Although 65% to 70% of Tse’s sales are in the U.S., the company’s biggest growth is coming from Europe and Asia. His TseSay brand, a lower-priced line aimed at women in their 20s and 30s, has been a hit in South Korea and Japan. “Chuppies,” or Chinese yuppies, are the next hot market.

Tse still manufactures some garments in Italy, such as a superfine wool twin set that retails for $890. The Italian factory is the only one in the world still using a specialized hosiery machine that can knit that product. But he produces most of his cashmere in China. That allows him to keep prices low, particularly on labor-intensive garments such as his double-faced cashmere coats with hand-sewn seams. A Tse double-faced men’s cashmere jacket costs $2,200, half the price of a comparable garment from Italy.

Selling cashmere turned out to be the easy part. Selling China is proving to be a lot harder.
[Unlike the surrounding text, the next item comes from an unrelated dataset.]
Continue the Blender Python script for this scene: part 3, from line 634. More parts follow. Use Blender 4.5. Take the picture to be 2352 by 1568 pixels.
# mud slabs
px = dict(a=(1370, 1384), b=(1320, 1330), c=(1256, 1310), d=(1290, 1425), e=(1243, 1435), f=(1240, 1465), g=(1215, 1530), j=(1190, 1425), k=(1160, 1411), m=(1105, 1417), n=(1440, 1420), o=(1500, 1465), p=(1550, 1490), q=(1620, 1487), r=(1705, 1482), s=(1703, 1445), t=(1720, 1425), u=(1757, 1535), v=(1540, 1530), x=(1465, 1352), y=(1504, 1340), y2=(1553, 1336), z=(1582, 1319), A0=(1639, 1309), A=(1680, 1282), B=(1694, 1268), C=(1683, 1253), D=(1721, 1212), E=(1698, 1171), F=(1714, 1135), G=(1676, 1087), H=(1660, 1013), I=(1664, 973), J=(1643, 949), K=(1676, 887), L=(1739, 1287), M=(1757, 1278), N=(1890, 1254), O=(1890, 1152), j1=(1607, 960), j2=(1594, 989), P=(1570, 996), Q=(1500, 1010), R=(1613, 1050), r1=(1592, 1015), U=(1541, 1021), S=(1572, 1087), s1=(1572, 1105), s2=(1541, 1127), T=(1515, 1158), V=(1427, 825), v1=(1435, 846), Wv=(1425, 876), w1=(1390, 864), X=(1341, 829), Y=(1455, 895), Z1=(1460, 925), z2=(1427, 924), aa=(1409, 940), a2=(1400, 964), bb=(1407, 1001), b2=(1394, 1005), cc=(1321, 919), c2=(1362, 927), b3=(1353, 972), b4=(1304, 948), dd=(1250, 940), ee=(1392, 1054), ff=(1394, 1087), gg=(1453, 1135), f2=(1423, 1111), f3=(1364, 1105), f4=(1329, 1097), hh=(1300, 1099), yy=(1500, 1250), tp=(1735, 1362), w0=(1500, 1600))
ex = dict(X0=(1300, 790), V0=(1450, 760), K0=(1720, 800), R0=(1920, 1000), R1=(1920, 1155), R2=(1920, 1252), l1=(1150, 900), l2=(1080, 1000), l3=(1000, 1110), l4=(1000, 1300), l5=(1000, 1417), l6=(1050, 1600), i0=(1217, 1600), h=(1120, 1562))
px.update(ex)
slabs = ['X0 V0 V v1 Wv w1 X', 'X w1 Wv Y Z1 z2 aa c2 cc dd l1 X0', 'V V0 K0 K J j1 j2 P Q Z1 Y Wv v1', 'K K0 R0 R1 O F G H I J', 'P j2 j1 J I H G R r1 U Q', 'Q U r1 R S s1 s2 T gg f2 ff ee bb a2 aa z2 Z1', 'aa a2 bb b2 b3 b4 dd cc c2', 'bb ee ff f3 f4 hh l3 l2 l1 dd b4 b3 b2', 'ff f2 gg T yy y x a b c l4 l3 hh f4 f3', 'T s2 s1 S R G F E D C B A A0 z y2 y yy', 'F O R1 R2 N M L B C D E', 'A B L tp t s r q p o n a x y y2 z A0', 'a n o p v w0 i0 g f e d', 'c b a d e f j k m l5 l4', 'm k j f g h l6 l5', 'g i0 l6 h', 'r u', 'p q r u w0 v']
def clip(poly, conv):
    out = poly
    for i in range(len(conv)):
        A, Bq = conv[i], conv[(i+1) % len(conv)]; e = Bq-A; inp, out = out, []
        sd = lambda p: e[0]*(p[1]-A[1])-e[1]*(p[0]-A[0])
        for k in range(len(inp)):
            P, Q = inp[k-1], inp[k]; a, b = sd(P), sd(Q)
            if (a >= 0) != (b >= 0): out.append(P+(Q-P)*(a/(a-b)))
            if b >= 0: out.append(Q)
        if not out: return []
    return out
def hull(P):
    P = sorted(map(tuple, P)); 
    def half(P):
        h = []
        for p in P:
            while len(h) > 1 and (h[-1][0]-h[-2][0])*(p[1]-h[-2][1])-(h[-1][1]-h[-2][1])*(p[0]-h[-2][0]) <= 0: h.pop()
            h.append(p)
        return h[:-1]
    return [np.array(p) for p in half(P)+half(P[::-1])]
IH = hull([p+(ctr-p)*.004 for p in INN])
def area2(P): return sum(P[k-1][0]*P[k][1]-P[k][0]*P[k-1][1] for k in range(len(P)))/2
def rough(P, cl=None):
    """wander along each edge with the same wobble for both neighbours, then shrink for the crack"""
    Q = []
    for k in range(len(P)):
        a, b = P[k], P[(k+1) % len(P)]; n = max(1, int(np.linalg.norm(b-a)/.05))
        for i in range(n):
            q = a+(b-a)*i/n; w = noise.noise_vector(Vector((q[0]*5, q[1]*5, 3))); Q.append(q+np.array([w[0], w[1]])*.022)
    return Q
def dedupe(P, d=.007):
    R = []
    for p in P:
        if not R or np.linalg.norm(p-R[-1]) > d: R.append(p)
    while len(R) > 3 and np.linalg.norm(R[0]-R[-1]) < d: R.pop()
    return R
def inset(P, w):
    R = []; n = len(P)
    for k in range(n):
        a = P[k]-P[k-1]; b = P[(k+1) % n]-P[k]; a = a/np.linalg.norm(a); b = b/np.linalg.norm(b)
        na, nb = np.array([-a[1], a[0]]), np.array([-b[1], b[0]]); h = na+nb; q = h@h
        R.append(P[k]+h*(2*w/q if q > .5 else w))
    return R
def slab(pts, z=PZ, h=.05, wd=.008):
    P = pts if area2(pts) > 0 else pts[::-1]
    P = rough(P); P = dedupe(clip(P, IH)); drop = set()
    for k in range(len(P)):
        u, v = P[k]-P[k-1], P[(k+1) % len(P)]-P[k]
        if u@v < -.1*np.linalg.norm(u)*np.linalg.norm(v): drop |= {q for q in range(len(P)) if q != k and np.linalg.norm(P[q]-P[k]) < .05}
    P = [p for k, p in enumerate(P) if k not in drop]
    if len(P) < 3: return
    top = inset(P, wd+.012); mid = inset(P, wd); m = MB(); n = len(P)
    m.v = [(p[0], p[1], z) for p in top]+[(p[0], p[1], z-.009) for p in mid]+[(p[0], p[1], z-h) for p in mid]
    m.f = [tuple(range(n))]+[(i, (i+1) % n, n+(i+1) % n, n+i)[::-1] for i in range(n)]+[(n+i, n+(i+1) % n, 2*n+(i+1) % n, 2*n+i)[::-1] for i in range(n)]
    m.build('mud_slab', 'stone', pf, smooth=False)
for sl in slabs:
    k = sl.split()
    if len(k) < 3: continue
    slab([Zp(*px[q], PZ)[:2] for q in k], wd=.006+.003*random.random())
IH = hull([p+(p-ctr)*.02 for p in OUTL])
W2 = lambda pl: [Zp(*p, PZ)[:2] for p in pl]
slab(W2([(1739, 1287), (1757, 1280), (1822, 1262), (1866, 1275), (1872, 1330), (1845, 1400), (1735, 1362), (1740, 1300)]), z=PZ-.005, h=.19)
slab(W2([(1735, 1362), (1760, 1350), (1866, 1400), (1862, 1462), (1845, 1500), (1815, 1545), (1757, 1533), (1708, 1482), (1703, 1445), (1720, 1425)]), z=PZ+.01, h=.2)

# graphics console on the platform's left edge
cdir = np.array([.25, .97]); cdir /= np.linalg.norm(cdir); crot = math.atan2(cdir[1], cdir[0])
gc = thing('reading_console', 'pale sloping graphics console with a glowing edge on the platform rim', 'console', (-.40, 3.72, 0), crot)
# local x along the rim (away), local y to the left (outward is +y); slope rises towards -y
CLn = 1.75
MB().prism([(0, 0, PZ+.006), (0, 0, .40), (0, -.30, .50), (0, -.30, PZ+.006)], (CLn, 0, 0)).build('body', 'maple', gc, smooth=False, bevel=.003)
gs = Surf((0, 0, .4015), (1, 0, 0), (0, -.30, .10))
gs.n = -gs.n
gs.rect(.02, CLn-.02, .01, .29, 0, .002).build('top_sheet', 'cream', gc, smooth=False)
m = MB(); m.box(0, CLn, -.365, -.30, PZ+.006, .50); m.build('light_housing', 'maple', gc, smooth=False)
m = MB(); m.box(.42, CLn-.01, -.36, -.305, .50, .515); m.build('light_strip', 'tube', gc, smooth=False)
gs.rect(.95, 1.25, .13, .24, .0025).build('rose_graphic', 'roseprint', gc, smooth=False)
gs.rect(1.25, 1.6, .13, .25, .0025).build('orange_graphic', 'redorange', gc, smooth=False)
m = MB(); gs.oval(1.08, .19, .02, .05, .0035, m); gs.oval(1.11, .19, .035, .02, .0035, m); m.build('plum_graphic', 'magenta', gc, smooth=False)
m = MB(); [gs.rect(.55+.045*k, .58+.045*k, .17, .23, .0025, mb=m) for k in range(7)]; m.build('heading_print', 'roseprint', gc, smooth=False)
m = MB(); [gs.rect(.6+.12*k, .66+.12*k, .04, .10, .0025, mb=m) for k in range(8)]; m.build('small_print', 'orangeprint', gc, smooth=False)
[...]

But Tse, who prefers the anonymity of Newport Beach to a tony address in Manhattan, has reluctantly agreed to become a more visible advocate for China’s cashmere industry. He also plans to teach his staff about his brand’s Chinese origins, so they can tell customers how cashmere gets from the mountains of Xinjiang to the store shelf.

“China has spent a lot of effort so they will be perceived as a major player in the world,” he said. “China doesn’t want to be just another subcontractor.”